Q4. a) Describe the possible causes and the effect of running a three-phase motor with one phase open circuit. (6)

b) A heater unit of inductance has a resistance of 6.5 ohms and is intended for use with 100V mains. For 50Hz what voltage would it be suitable when placed in series with an external apparatus, of negligible resistance, having an inductance of 0.01H? If the frequency rises by 5 percent and this voltage remains constant, what would be the resulting change of voltage at the heater terminals? (10)

Q10. A. Compare the effectiveness of a current limiting circuit breaker with that of a HRC fuse. (6)

B. A coil having a resistance of 10 Ohm, and an inductance of 0.15 H is connected in series with a capacitor across a 100 V, 50 Hz supply. If the current and the voltage are in phase what will be the value of the current in the circuit and the voltage drop across the coil? (10)

Q6. A. Explain what is meant by the terms wave form, frequency and average value. (6)

B. A moving coil ammeter, a thermal ammeter and a rectifier are connected in series with a resistor across a 110 V sinusoidal a.c. supply. The circuit has a resistance of 50 𝛀 to current in one direction and, due to the rectifier, an infinite resistance to current in the reverse direction. Calculate:

(i) The readings on the ammeters.

(ii) The form and peak factors of the current wave. (10)

Q6. A. Describe the effect of the following loads on power factor: -

(i) Induction motors; (ii) Transformers; (iii) Partly loaded motors; (iv) Cage type motors.
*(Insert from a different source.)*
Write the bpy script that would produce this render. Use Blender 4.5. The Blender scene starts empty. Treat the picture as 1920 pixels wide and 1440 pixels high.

B. In a 50-Kav, star-connected, 440-V, 3-phase, 50-Hz alternator, the effective armature resistance is 0.25 ohm per phase. The synchronous reactance is 3.2 ohm per phase and leakage reactance is 0.5 ohm phase. Determine at rated load and unity power factor:

(a) Internal e.m.f Ea (b) no-load e.m.f E0 (c) percentage regulation on full-load (d) value of synchronous reactance which replaces armature reaction.

Q9. Sketch a graph of starting current, and torque against the speed of rotation for a single cage motor.  B. A 230V motor, which normally develops 10Kw at 1000 rev/min with an efficiency of 85%, is to be used as a generator. The armature resistance is 0.15Ohm and the shunt field resistance is 220Ohm. If it is driven at 1080 rev/min and the field current is adjusted to 1.1A by means of the shunt regulator what output in Kw could be expected as a generator, if the armature copper loss was kept down to that when running as a motor.